• **TASK PROMPT**
Write out, word for word, every line from the first one through the line that holds "so.modifiers.new('thickness', 'SOLIDIFY').thickness = .0004", and nothing else; skip the pictures.

• **RECORDS FOR THIS TASK**
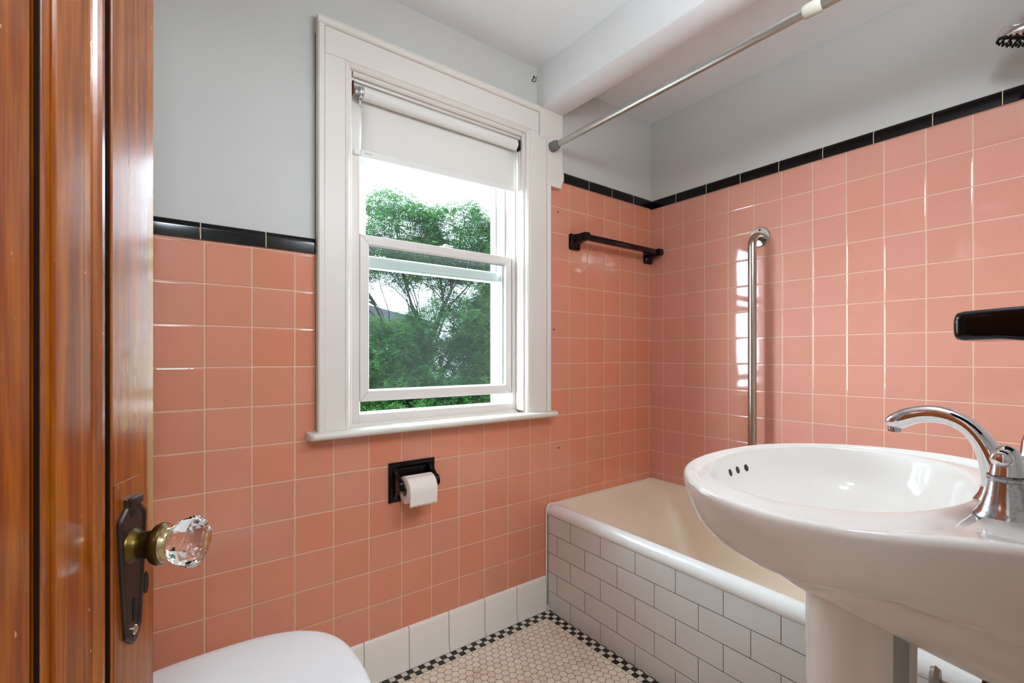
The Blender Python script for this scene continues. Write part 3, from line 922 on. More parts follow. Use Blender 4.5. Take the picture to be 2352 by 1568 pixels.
for k in range(1, 7):
    rows.append((cy_ - (RR + .0018) + .0006 * k, cz_ - .0078 * k))
grid = []
for i, (yy, zz) in enumerate(rows):
    grid.append([(X0 + .0005 + (X1 - X0 - .001) * j / 16, yy, zz - (.0009 * math.sin(j * 2.1) + .004 * j / 16 * 0 if i == len(rows) - 1 else 0)) for j in range(17)])
sh.loft(grid, closed=False)
so = obj('loose_sheet', sh, M['paper'], roll)
so.modifiers.new('thickness', 'SOLIDIFY').thickness = .0004

# ================================================================== BATHTUB
tub = thing('bathtub', 'built-in white bathtub with white subway tile front', 'bathtub', (-.35, -.73, .0))
TX0, TX1, TY0, TY1 = -.698, -.0008, YF + .0006, -.0008
def rrect(x0, x1, y0, y1, r, z, n=8):
    """rounded rectangle; r = radius"""
    pts = []
    for (px, py, a0) in ((x1 - r, y1 - r, 0), (x0 + r, y1 - r, 90), (x0 + r, y0 + r, 180), (x1 - r, y0 + r, 270)):
        for k in range(n + 1):
            a = R(a0 + k * 90 / n)
            pts.append((px + r * math.cos(a), py + r * math.sin(a), z))
    return pts
def tub_ring(front, back, left_end, right_end, r, z):
    # front: inset from apron side, back: from tub wall, left_end: from window wall, right_end: far end
    return rrect(TX0 + front, TX1 - back, TY0 + right_end, TY1 - left_end, r, z)
SL = .019
rings = [
    tub_ring(.0, 0, 0, 0, .002, .3935), tub_ring(-.002, 0, 0, 0, .002, .400), tub_ring(-.001, 0, 0, 0, .003, .412), tub_ring(.004, 0, 0, 0, .004, .423),
    tub_ring(.013, 0, 0, 0, .005, .4315), tub_ring(.024, .001, .001, .004, .006, .434), tub_ring(.034, .006, .004, .02, .02, .432),
    tub_ring(.042, .014, .008, .04, .05, .427), tub_ring(.050, .024, .016, .055, .075, .417), tub_ring(.060, .036, .034, .068, .09, .400),
    tub_ring(.072, .050, .075, .08, .10, .370), tub_ring(.085, .065, .140, .095, .11, .310), tub_ring(.100, .080, .190, .115, .12, .220),
    tub_ring(.125, .105, .235, .140, .13, .140), tub_ring(.170, .150, .290, .200, .12, .105), tub_ring(.24, .22, .36, .30, .09, .098)]
def tiltz(p):
    x, y, z = p
    dz = SL * y
    # the rim dips to the window-wall end and rises into the corner by the tub wall
    if z > .385:
        e = max(0.0, 1 - (-y) / .05) ** 1.0
        dz += -.013 * e * math.sin(max(0, min(1, (x - TX0) / .66)) * math.pi)
        dz += -.010 * e * (1.0 if x < -.5 else 0.0) * max(0, (x - TX0 - .02) / .2 if x < -.5 else 0)
    return (x, y, z + dz)
b = MB().loft([[tiltz(p) for p in r] for r in rings], False, True)
obj('tub_body', b, M['enamel'], tub, angle=60)
# roll rim along the front, whiter than the stained basin
b = MB()  # thin dark strips put shade and grime of the slots into the colour
prof = [(TX0 + .0005, .392), (TX0 - .0030, .400), (TX0 - .0022, .4125), (TX0 + .0030, .4238), (TX0 + .0125, .4325), (TX0 + .0240, .4352), (TX0 + .0345, .4330), (TX0 + .0430, .4276), (TX0 + .0505, .4170), (TX0 + .045, .405)]
ys = [-.004, -.03, -.08] + [-.15 - .1 * i for i in range(13)] + [YF + .002]
rg_ = []
for y in ys:
    e = max(0.0, 1 - (-y) / .07)
    rg_.append([(x, y, z + SL * y - .010 * e * (i / len(prof))) for i, (x, z) in enumerate(prof)])
b.loft(rg_, True, True)
lab(obj('rim', b, M['enamel_rim'], tub, angle=60), 'bright white rolled front rim')
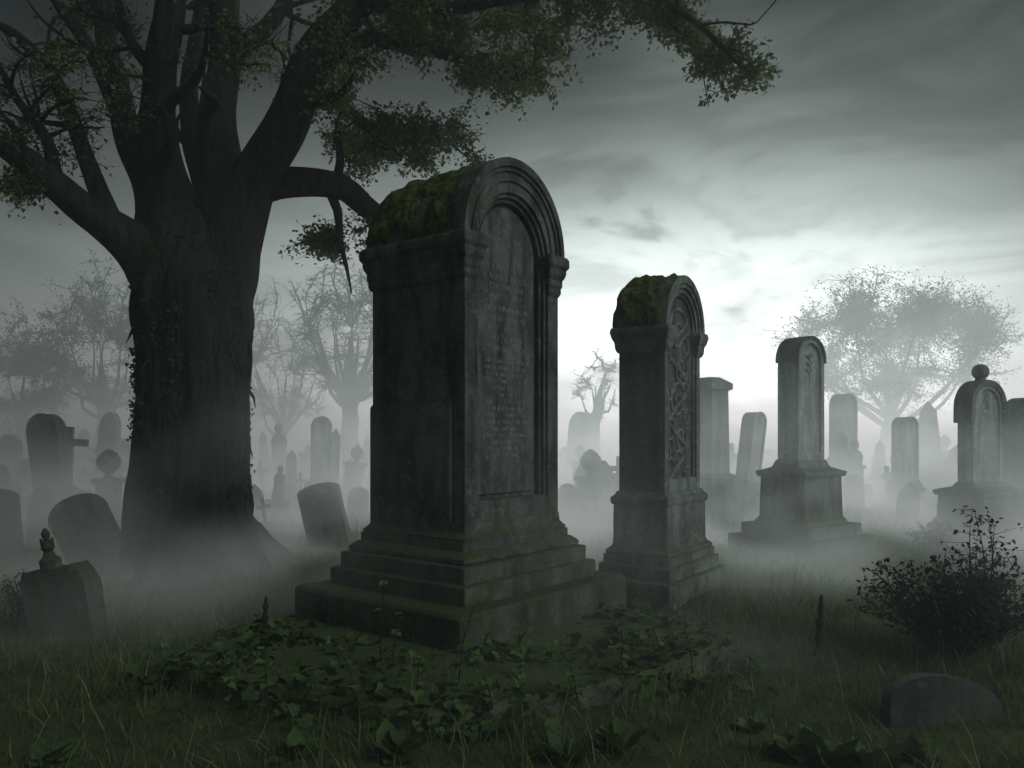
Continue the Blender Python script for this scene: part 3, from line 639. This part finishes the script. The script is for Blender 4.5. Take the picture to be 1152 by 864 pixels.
# ------------------------------------------------------------ bush
def bush(px,pb,hw,ht,label,seed,nl=2200,ls=.045,stems=26,name='bush'):
    r=random.Random(seed); nr=np.random.default_rng(seed); Y=1440/(pb-490); X=(px-576)/F*Y
    e=thing(name,(X,Y,gz(X,Y)),0,label=label,cat='bush'); b=MB(); lp=[]
    for i in range(stems):
        a=r.uniform(0,6.28); q=r.uniform(.25,1); end=Vector((math.cos(a)*hw*q,math.sin(a)*hw*q*.8,ht*(1.0-.45*q*q)*r.uniform(.65,1.08)))
        st=Vector((math.cos(a)*.05,math.sin(a)*.05,-.03)); m=st.lerp(end,.5)+Vector((r.uniform(-.06,.06),r.uniform(-.06,.06),.08*ht))
        P,_=chain([st,m,end],.06); n=len(P); b.tube(P,[.009*(1-.8*j/n) for j in range(n)],5)
        for j in range(n//3,n):
            for _ in range(2):
                d=Vector((r.gauss(0,1),r.gauss(0,1),r.gauss(.4,.7))).normalized(); l=r.uniform(.06,.17); p=P[j]; q2=p+d*l; b.tube([p,q2],[.003,.0012],3)
                for _ in range(int(nl/(stems*n*1.3))+1): lp.append(tuple(p.lerp(q2,r.uniform(.3,1.05))+Vector((r.gauss(0,.012),r.gauss(0,.012),r.gauss(0,.012)))))
    b.obj('stems',M_IRON,e,ang=180)
    n=len(lp); lp=np.array(lp)
    scatter('foliage',LEAF_V,LEAF_F,lp,rotmats(nr.uniform(0,6.28,n),nr.normal(.1,.7,n),nr.normal(0,.6,n)),nr.uniform(.6,1.3,n)*ls,nr.uniform(0,1,n),M_BUSH,e)
    return e
bush(1072,742,.80,.70,'dark twiggy leafy bush growing in the grass',11,nl=3600,stems=60,ls=.034)
bush(1105,735,.22,1.0,'tall thin twiggy shrub shoots',12,nl=500,stems=8,ls=.034)
bush(1050,620,.25,.42,'small pale weedy shrub by gravestone',13,nl=500,stems=9)
bush(20,700,.3,.62,'dry twiggy weeds at grave edge',14,nl=350,stems=10,ls=.03)

# ------------------------------------------------------------ ivy over the slab
lp=[]; r=random.Random(77)
Cm=Vector((-.384,6.78,0)); uu=Vector((.625,.781,0)); vv=Vector((-.781,.625,0))
def inbase(x,y,m=0):
    d=Vector((x,y,0))-Cm; return abs(d.dot(uu))<1.08+m and abs(d.dot(vv))<.93+m
cents=[(r.uniform(-2.4,1.8),r.uniform(4.1,6.9)) for _ in range(240)]
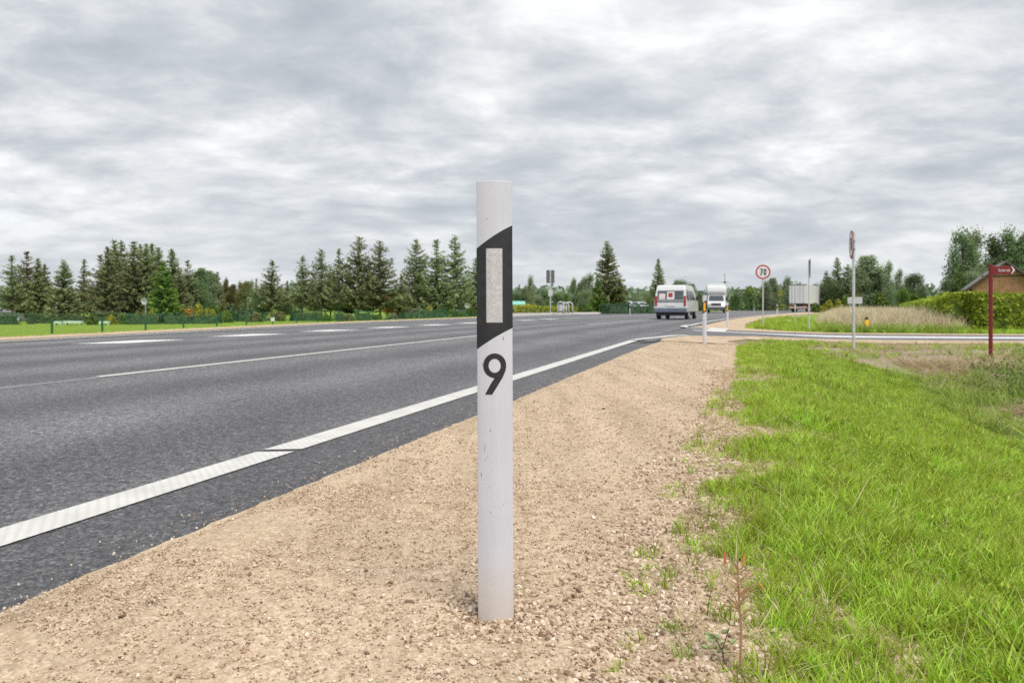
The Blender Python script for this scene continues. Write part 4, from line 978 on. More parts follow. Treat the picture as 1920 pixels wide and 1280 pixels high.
# ------------------------------------------------------------------ trees
def cards(C, S, D=None, up=.0, rng=RNG, asp=.5):
    """leaf cards: centres C (n,3), size S (n,), long axis D (n,3) -> verts, quads"""
    n = len(C)
    if D is None: D = rng.normal(size=(n, 3))
    D = D/np.linalg.norm(D, axis=1, keepdims=True)
    Q = np.cross(D, rng.normal(size=(n, 3))); Q /= np.linalg.norm(Q, axis=1, keepdims=True)
    a = D*S[:, None]*.5; b = Q*(S*asp)[:, None]*.5
    V = np.stack([C-a, C+b*.9-a*.1, C+a, C-b*.9-a*.1], 1).reshape(-1, 3)
    return V, np.arange(4*n).reshape(-1, 4)
def spruce_mesh(seed, h=10, r=2.4, dens=1.0, bare=.08, ragged=.3, droop=.25):
    g = np.random.default_rng(seed); C = []; D = []; S = []; T = []; BV = MB()
    z = h*bare
    while z < h*.985:
        t = (z-h*bare)/(h*(1-bare)); rad = r*((1-t)**.85)*(1-.25*max(0, .15-t)/.15)+.12
        nb = int(5+3*(1-t)+g.integers(0, 2)); a0 = g.uniform(0, 6.28)
        for k in range(nb):
            if g.uniform() < .12*ragged*3: continue
            az = a0+2*PI*k/nb+g.normal(0, .2); L = rad*(1+ragged*g.normal(0, .55)); L = max(.15, L)
            zz = z+g.normal(0, .1); m = max(5, int(L*15*dens)); s = np.linspace(.10, 1, m)
            zc = zz+L*(-droop*s+(droop+.12)*s**2.6)*(1-.5*t)+L*.35*t*s
            x = L*s*math.cos(az); y = L*s*math.sin(az); tn = np.clip(g.normal(.42, .16), 0, 1)
            for rep in range(2):
                off = g.normal(0, .10, (m, 3))*np.array([1, 1, .55])*(.5+s[:, None]*.6); off[:, 2] -= .07
                C.append(np.stack([x, y, zc], -1)+off); S.append(g.uniform(.22, .46, m)*(.75+.4*(1-t)))
                d = np.stack([np.full(m, math.cos(az)), np.full(m, math.sin(az)), np.full(m, -.25)], -1)+g.normal(0, .55, (m, 3)); D.append(d)
                T.append(np.clip(tn+.25*(s-.5)+g.normal(0, .12, m), 0, 1))
            if L > .8: BV.tube([(0, 0, zz), (L*.5*math.cos(az), L*.5*math.sin(az), zc[m//2]), (L*.85*math.cos(az), L*.85*math.sin(az), zc[-2])], [.035, .022, .01], 3, False)
        z += h*.030*g.uniform(.8, 1.25)
    C = np.concatenate(C); D = np.concatenate(D); S = np.concatenate(S); T = np.concatenate(T)
    V, Q = cards(C, S, D, rng=g, asp=.55)
    crown = npmesh('crown', V, Q, {'tint': np.repeat(T, 4)})
    BV.tube([(0, 0, -.3), (0, 0, h*.3), (.03, 0, h*.7), (0, 0, h*.99)], [h*.016, h*.012, h*.006, .015], 8); tr = BV.mesh('trunk')
    return crown, tr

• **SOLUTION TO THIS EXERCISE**
The Blender Python script for this scene continues. Write part 3, from line 922 on. More parts follow. Use Blender 4.5. Take the picture to be 2352 by 1568 pixels.
for k in range(1, 7):
    rows.append((cy_ - (RR + .0018) + .0006 * k, cz_ - .0078 * k))
grid = []
for i, (yy, zz) in enumerate(rows):
    grid.append([(X0 + .0005 + (X1 - X0 - .001) * j / 16, yy, zz - (.0009 * math.sin(j * 2.1) + .004 * j / 16 * 0 if i == len(rows) - 1 else 0)) for j in range(17)])
sh.loft(grid, closed=False)
so = obj('loose_sheet', sh, M['paper'], roll)
so.modifiers.new('thickness', 'SOLIDIFY').thickness = .0004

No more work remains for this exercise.